To build out the contemporary elements of Black cinematic culture for the exhibition catalogue in particular, the team interviewed filmmakers such as Barry Jenkins, Dawn Porter, Charles Burnett, Ava DuVernay and was in conversation with descendants of notable acts (like Cab Calloway’s grandson and Tony Nicholas, the son of one of the Nicholas Brothers), in an effort to make the continuum plain — an acknowledgment of how early films not only informed 20th-century movies but also how they continue to inform art being made today.

Another notable aspect of the show is the exploration of lesser-known film formats of yesteryear like “soundies,” short, three-minute musical films that served as a precursor to the modern-day music video. “[They were] really important for Black performers and musicians … they were shown in [panoram] machines in cafes, bars, and taverns,” Berger says. “This was so exciting to see that long before MTV, there were musical films that really offered a great opportunity for amazing African American talent to perform not only in nightclubs but also in movies — first short, then also long.”

Programming surrounding the exhibit (which runs through April 9) will be robust, in the form of a film series programmed by Bernardo Rondeau, the museum’s senior director of film programs. The screenings begin Aug. 25 with Reform School (1939), a movie previously thought to be lost to time, which was rediscovered through research. Starring Louise Beavers, it was restored in 2020 by the Academy Film Archive specifically for this exhibition, making it available to be seen after many decades. Screenings of roughly 20 more films will follow, all of which make up a survey of movies explored in the exhibition itself, including Princess Tam Tam (1935), No Way Out (1950) and The Learning Tree (1969).
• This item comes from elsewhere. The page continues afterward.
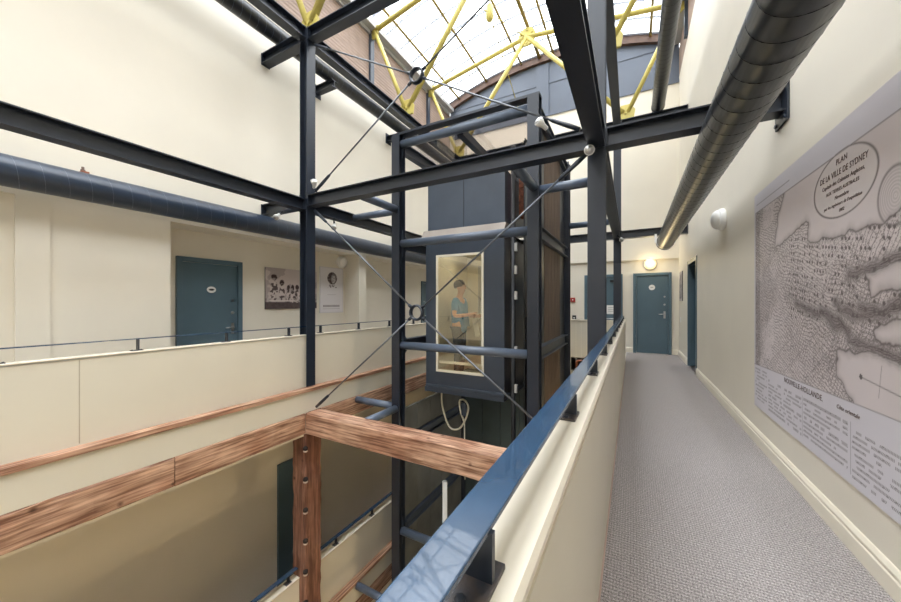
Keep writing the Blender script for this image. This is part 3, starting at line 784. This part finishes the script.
def figures(S, T):
    W, Hh = 1.13, .765
    base = np.array(lin((176, 160, 158))); dk = np.array(lin((52, 32, 36))); lt = np.array(lin((220, 208, 204)))
    k = np.ones(S.shape)*.85-.25*(fbm(S, T, 6, 600) > .56)
    k = np.where(T < .13, .05+.1*fbm(S, T, 30, 610), k)
    k = np.where((T >= .13) & (T < .2), .35+.4*(fbm(S, T, 24, 612) > .5), k)
    for i, (x, h, w) in enumerate(((.17, .62, .075), (.33, .52, .06), (.47, .42, .045), (.56, .43, .045), (.66, .44, .05), (.83, .68, .075), (.97, .60, .07))):
        body = np.hypot((S-x)/w, (T-h*.56)/(h*.30)) < 1; head = np.hypot((S-x)/(w*.8), (T-h*.95)/.055) < 1
        leg = (np.abs(np.abs(S-x)-w*.45) < w*.25) & (T < h*.45) & (T > .13)
        lit = fbm(S, T, 22, 620+i) > .5
        k = np.where(body, np.where(lit, .9, .1), k); k = np.where(leg, np.where(lit, .75, .12), k); k = np.where(head, np.where(lit & (T < h*.93), .5, .03), k)
    k = np.where(((S > .08) & (S < .62) & (np.abs(T-.155) < .012)), 1., k)
    k = k[..., None]
    return dk*(1-k)+lt*k*.85+base*k*.15
def portrait(S, T):
    lt = np.array(lin((224, 220, 222))); dk = np.array(lin((58, 34, 40)))
    k = np.ones(S.shape)
    hd = np.hypot((S-.34)/.135, (T-.76)/.135) < 1; fc = np.hypot((S-.37)/.07, (T-.74)/.09) < 1
    n = fbm(S, T, 34, 700)
    k = np.where(hd, .05+.25*(n > .6), k); k = np.where(fc, .35+.35*(n > .5), k)
    sh_ = (T < .64) & (T > .55) & (np.abs(S-.34-(.62-T)*.2) < .05+(.64-T)*1.2) & (n > .47); k = np.where(sh_, .3, k)
    k = np.where((S > .08) & (S < .55) & (np.abs(T-.155) < .022) & (np.sin(S*190) > -.55), .22, k)
    k = np.where((S > .08) & (S < .56) & (np.abs(T-.09) < .006), .6, k); k = np.where((S > .2) & (S < .45) & (np.abs(T-.4) < .004), .7, k)
    k = np.where((S < .012) | (S > .648) | (T < .012) | (T > .988), .85, k)
    k = k[..., None]
    return dk*(1-k)+lt*k
o = thing('poster', (XLR+.02, 4.36, -.11), 'dark brown engraved print of standing figures partly behind the tall column', 'poster', pg)
build('backing_board', MB().box(XLR+.001, XLR+.018, 3.79, 4.92, -.11, .655), BLACKP, o)
print_panel('print', 1.13, .765, .012, figures, lambda S, T: (np.full(S.shape, XLR+.019), 3.79+S, -.11+T), .01, o)
o = thing('poster', (XLR+.02, 5.33, -.215), 'pale tall poster with a dark round portrait below the left wall lamp', 'poster', pg)
build('backing_board', MB().box(XLR+.001, XLR+.018, 5.0, 5.66, -.215, .785), WHITE, o)
print_panel('print', .66, 1.0, .011, portrait, lambda S, T: (np.full(S.shape, XLR+.019), 5.0+S, -.215+T), .01, o)
def greyprint(S, T):
    n = fbm(S, T, 14, 800); k = np.where((S < .04) | (S > .5) | (T < .05) | (T > .64), 1., .35+.5*(n > .5))[..., None]
    return np.array(lin((70, 64, 68)))*(1-k)+np.array(lin((186, 178, 178)))*k
o = thing('poster', (XM, 9.6, .05), 'small dark framed print beyond the right doorway', 'poster')
build('backing_board', MB().box(XM+.001, XW-.001, 9.34, 9.88, .05, .74), BLACKP, o)
print_panel('print', .54, .69, .015, greyprint, lambda S, T: (np.full(S.shape, XM), 9.88-S, .05+T), .01, o)

# ------------------------------------------------------------------ lamps and small wall fittings
def wall_lamp(pos, ax, label, lit=False, r=.135):
    o = thing('wall_lamp', pos, label, 'lamp', 'round bulkhead wall lamps'); a = Vector(ax)
    build('base_ring', MB().lathe(pos, ax, [(r*.9, 0), (r, .01), (r, .055), (r*.92, .065)], 28), WHITE, o)
    build('diffuser', MB().lathe(Vector(pos)+a*.06, ax, [(r*.9, 0), (r*.86, .03), (r*.7, .058), (r*.4, .075), (.005, .08)], 28), LIT if lit else WHITE, o)
wall_lamp((XW, 5.40, 1.06), (-1, 0, 0), 'unlit white round lamp on the right wall beyond the map')
wall_lamp((.41, YE, 1.00), (0, -1, 0), 'lit warm round lamp above the far corridor door', True, .145)
wall_lamp((XLR, 5.60, .93), (1, 0, 0), 'unlit white round lamp on the left wall above the pale poster')
o = thing('light_switch', (XW-.008, 9.7, -.46), 'small white light switch on the right wall below the dark print', 'switch')
build('plate', MB().box(XW-.01, XW, 9.66, 9.74, -.46, -.34), WHITE, o, .003)
build('rocker', MB().box(XW-.015, XW-.01, 9.685, 9.715, -.43, -.37), WHITE, o)
o = thing('call_point', (-1.48, YE-.03, .03), 'small red fire call point on the far wall beside the double doors', 'call point')
build('case', MB().box(-1.54, -1.42, YE-.045, YE, .03, .15), RED, o, .004)
build('face', MB().box(-1.495, -1.465, YE-.048, YE-.045, .075, .105), WHITE, o)
o = thing('door_release', (-1.44, YE-.03, -.48), 'small black release box on the far wall below the red call point', 'release box')
build('case', MB().box(-1.49, -1.39, YE-.05, YE, -.50, -.35), BLACKP, o, .004)
build('button', MB().lathe((-1.44, YE-.05, -.42), (0, -1, 0), [(.02, 0), (.02, .01)], 12), WHITE, o)
o = thing('copper_pipe', (-1.1, 8.44, -1.7), 'short copper-coloured bent pipe on the far balustrade face', 'pipe')
build('tube', MB().tube([(-1.16, 8.46, -1.7), (-1.16, 8.46, -1.40), (-1.14, 8.46, -1.37), (-1.08, 8.46, -1.36), (-.78, 8.46, -1.35)], .02, 10), COPPER, o)
build('clip', MB().box(-1.2, -1.12, 8.43, 8.5, -1.58, -1.55), STEEL, o)
def spot(pos, aim, base, label):
    o = thing('spotlight', pos, label, 'spotlight', 'small clamp-on spotlights')
    p_ = Vector(pos); a = Vector(aim).normalized()
    build('stem', MB().tube([base, p_-a*.05], .014, 8), STEEL, o)
    build('body', MB().lathe(p_-a*.07, a, [(.012, 0), (.022, .01), (.025, .06), (.043, .10), (.046, .125), (.042, .13)], 18), WHITE, o)
    build('lens', MB().lathe(p_+a*.058, a, [(.040, 0), (.032, .012), (.005, .016)], 18), CHROME, o)
spot((-.78, 3.36, 1.76), (-.4, -.5, .35), (-.70, 3.47, 1.635), 'white spotlight on top of the long lower beam beside the lift tower column')
spot((-.345, 3.33, 1.40), (.1, -.9, -.3), (-.33, 3.42, 1.52), 'white round spotlight on the nearest column below the beam joint')
spot((-4.10, 3.40, 1.74), (.5, -.4, .6), (-4.12, 3.47, 1.635), 'pale spotlight on the beam end beside the tall left column')
spot((-4.34, 4.0, 1.27), (.4, -.5, -.6), (-4.37, 4.02, 1.39), 'round spotlight hanging from the lower left beam behind the tall column')
spot((-4.88, 3.36, 1.36), (.3, -.6, -.5), (-4.9, 3.46, 1.455), 'spotlight under the short beam stub above the left duct')
spot((-.20, 8.05, 1.36), (.1, -.8, -.4), (-.28, 8.1, 1.455), 'spotlight under the far end of the beam over the balustrade')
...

The curatorial team has also worked with Los Angeles’ education department and consulted a scholarly advisory committee (including contemporary filmmakers such as Burnett, DuVernay and Shola Lynch along with other academics) to cultivate a curriculum around the films, which will be fully expressed at a summit in February.

“We really want to open up film history to inspire conversations, great connections, and hopefully joy and a sense of discovery about film history,” Berger says. “Sometimes that means also expanding the canon. And that’s exactly what Regeneration is trying to do. We are trying to expand the canon of what is known about African American filmmakers and performance.”